In a season of bad press, fallen leaders, naysayers, and kooks, how does one convey the positive side of the church’s story? Recently Luke H. Davis, teacher of ethics and Church history at Westminster Christian Academy in St. Louis, has given readers a new and final installment in his “Risen Hope” series that brings his account of the church’s story up to the present. In this 176-page softback, “Resolve: The Church That Endures Onward,” Davis takes on more contemporary Christian men and women to show how they dealt with evil and difficulties in their allegiance to the Lord Jesus. The book is written for teenagers but will be valuable for older adults as well.

 

The author covers a wide array of people from multiple continents and Christian traditions, to give a solid sampling of fidelity and endurance.

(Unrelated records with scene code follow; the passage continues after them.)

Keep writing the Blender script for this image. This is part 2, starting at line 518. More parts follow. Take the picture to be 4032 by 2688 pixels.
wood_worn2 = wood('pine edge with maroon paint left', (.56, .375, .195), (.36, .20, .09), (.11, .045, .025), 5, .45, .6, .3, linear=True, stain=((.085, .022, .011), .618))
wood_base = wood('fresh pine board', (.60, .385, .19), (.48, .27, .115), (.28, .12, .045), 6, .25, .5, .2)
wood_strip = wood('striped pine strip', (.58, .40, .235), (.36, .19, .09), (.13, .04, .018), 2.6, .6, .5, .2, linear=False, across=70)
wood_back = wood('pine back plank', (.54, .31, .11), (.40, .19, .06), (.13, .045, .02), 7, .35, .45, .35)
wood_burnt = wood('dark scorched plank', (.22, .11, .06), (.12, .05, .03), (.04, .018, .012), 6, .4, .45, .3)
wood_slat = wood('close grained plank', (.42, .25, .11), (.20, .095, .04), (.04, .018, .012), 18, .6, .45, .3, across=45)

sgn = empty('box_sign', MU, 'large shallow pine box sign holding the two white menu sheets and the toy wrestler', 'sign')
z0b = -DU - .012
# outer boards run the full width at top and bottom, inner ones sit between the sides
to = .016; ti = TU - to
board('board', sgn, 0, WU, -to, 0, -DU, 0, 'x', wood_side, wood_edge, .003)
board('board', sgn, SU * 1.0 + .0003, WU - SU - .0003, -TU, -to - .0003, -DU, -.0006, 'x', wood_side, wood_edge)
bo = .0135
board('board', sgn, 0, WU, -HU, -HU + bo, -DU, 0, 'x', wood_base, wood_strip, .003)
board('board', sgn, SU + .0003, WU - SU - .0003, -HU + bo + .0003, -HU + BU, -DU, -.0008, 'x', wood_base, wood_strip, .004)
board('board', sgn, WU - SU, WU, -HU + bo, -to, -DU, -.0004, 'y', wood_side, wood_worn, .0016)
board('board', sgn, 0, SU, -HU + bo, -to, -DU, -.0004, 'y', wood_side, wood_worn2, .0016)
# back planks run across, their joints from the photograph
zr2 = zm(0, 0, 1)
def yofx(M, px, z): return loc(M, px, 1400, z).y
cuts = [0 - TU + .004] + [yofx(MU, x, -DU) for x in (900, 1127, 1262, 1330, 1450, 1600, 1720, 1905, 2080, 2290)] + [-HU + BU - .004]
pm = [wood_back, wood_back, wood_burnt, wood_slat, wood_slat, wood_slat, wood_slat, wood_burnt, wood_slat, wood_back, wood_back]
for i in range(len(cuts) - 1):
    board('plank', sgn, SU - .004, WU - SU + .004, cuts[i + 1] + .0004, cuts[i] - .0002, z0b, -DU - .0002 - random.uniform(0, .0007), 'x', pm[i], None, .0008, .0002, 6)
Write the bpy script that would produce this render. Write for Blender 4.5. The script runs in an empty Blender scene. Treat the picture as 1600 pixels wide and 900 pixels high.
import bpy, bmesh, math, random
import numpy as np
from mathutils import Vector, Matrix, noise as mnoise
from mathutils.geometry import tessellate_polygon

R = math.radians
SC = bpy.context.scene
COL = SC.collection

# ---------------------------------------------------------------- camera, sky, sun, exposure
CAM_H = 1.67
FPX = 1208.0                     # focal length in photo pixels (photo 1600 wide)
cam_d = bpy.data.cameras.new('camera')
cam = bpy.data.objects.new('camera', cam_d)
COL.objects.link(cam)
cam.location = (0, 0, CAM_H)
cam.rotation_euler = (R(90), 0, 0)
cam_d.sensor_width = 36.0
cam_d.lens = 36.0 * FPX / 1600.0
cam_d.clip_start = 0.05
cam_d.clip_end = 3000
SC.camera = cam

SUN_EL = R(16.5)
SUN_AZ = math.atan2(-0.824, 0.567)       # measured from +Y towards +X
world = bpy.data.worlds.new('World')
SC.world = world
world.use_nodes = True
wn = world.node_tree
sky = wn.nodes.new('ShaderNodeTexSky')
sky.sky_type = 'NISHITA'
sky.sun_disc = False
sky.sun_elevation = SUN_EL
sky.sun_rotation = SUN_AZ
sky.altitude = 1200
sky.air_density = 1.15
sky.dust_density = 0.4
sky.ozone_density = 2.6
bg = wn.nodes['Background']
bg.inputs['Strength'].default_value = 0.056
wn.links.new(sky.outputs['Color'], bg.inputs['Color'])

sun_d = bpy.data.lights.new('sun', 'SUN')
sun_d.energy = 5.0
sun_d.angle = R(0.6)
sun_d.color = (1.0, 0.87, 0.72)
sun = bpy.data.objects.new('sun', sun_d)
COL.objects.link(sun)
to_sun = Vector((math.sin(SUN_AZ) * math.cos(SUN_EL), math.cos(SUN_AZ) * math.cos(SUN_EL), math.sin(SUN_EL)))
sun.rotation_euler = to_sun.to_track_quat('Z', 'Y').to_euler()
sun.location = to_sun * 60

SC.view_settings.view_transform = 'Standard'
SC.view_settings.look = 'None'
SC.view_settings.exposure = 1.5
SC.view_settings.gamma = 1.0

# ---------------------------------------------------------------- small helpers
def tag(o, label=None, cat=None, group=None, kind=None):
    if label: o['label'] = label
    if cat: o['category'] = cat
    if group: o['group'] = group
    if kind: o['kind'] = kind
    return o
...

He covers Sammy Morris, J.C. Ryle, Francis Grimke, C.S. Lewis, Benjamin Kwashi, and many more to give readers a quick tour from the early 19th century to the late 20th. Sprinkled throughout are “Fact Files,” which are side trips into significant subjects such as great preachers, the shadow of evil, and apologists, where Davis gives details of other important people and their roles in regard to specific subjects. The final fact file takes on naysayers forecasting the end of Christianity in the West and beyond. It leaves the readers with the “enduring onward” theme of the book.

 

The stories are written in a historical-fiction style. This is where real people are pictured in mildly fictitious scenes but voicing their actual words or sentiments. It’s very attention-keeping, informative and responsible. By the time a reader has finished a story they will have a solid idea of who the protagonist was, what they faced, and where they headed.

 

If you want your kids to glean a healthier view of the church’s march upward and onward, I recommend the whole 5-Volume set of the “Risen Hope” series. And if you’re looking for a decent perspective on the church in the last 130 years, “Resolve” would be a fine place to start. My thanks to the author and Christian Focus Publications for sending me this volume. They didn’t ask me to do anything, and so this review is my own idea and in my own steam. I’m glad I read the book and highly recommend it.